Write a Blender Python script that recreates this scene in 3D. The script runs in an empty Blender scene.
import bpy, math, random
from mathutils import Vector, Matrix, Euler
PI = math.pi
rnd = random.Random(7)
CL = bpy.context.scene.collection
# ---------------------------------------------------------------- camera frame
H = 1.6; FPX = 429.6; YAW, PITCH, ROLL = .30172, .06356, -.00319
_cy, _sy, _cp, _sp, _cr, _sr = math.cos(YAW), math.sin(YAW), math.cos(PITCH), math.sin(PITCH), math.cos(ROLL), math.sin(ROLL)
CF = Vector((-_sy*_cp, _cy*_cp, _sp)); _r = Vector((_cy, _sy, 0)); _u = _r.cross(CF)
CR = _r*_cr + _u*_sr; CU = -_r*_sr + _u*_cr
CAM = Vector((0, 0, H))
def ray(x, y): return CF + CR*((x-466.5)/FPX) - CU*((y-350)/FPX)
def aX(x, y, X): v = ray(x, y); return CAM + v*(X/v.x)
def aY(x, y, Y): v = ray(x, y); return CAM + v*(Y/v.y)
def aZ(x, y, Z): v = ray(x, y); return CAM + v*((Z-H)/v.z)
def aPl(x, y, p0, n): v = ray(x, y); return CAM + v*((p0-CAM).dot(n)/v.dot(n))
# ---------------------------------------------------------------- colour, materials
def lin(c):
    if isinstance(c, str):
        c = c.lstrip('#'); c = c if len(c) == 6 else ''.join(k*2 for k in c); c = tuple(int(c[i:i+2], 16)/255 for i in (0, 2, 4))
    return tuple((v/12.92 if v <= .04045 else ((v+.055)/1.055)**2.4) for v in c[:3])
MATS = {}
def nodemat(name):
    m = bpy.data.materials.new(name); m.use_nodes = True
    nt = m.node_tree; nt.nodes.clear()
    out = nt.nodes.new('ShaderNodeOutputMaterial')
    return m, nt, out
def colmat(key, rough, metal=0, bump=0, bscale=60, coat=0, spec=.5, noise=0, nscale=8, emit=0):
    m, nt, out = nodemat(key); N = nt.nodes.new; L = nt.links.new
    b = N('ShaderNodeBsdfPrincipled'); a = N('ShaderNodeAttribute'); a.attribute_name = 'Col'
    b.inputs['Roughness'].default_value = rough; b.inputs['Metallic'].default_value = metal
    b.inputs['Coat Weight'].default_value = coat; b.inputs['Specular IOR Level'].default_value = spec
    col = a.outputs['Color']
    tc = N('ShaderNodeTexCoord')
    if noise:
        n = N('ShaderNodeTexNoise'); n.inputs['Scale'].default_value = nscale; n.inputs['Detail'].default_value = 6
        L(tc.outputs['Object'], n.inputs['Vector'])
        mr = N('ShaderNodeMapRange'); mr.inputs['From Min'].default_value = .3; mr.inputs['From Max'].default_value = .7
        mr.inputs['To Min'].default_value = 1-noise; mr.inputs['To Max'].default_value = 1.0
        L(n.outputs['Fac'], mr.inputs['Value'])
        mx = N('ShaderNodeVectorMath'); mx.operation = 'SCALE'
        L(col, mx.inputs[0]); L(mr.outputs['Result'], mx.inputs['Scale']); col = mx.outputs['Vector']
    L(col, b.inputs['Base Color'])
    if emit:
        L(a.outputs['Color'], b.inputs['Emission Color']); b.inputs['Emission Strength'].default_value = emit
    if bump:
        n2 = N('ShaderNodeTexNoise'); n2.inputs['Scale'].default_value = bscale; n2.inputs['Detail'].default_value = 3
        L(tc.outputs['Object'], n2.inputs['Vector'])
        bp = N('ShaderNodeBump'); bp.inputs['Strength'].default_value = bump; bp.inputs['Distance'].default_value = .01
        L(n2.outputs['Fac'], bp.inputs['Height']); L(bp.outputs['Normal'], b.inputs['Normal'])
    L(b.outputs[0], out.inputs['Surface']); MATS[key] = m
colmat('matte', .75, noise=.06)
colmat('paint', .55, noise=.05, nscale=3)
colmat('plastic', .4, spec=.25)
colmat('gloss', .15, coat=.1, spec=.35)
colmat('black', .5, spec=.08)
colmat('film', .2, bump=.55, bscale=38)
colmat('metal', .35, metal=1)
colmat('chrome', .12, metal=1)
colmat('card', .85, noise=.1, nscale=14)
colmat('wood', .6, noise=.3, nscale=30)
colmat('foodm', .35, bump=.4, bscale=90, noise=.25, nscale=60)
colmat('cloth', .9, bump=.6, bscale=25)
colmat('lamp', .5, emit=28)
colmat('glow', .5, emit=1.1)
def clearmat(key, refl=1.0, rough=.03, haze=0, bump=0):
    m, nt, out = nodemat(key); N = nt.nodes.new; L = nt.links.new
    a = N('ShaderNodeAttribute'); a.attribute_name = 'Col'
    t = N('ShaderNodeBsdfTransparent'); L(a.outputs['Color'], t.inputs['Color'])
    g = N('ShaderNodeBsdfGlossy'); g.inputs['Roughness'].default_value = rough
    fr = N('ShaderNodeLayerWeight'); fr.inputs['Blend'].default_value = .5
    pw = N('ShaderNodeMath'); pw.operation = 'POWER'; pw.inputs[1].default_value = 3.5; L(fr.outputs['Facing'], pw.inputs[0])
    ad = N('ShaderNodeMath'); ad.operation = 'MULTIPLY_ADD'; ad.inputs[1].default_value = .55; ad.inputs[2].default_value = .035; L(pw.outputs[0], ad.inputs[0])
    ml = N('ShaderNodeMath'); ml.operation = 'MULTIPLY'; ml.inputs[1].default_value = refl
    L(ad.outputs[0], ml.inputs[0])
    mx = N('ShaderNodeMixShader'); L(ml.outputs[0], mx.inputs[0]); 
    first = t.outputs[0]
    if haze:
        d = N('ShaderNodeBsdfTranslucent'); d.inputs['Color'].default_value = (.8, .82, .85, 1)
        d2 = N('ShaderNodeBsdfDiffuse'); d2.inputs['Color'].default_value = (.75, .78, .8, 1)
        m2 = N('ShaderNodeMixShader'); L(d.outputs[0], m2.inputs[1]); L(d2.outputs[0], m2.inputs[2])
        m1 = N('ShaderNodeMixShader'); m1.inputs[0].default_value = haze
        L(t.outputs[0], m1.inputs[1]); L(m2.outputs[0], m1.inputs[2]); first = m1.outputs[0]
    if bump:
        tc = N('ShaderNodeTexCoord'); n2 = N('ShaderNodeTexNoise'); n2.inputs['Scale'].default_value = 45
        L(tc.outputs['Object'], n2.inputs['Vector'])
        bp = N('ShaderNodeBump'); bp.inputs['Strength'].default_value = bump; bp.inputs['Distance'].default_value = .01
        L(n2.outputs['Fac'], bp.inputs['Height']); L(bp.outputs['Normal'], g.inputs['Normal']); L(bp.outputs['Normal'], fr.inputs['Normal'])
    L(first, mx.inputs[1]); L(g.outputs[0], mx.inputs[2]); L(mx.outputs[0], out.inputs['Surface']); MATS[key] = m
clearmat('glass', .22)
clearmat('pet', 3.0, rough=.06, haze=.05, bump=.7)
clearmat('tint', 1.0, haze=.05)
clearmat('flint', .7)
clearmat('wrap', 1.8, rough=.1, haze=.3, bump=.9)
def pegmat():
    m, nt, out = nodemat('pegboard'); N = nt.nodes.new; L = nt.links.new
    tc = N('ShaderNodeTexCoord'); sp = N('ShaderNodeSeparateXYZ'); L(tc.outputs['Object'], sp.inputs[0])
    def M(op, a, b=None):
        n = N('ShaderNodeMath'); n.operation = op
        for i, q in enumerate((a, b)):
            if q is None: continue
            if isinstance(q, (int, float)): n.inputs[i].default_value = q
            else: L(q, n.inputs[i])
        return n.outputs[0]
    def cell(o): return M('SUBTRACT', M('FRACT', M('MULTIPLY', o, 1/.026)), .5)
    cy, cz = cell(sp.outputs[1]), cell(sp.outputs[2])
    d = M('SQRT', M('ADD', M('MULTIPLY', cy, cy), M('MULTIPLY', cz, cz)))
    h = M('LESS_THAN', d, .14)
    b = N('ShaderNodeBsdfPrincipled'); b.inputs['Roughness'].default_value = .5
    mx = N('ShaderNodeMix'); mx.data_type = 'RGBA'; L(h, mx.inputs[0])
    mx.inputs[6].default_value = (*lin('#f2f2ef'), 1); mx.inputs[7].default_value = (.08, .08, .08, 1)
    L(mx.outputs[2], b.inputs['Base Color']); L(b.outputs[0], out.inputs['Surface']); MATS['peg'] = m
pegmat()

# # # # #

Copy out every line from the data above that has "scene" in it.

Write a Blender Python script that recreates this scene in 3D. The script runs in an empty Blender scene.
CL = bpy.context.scene.collection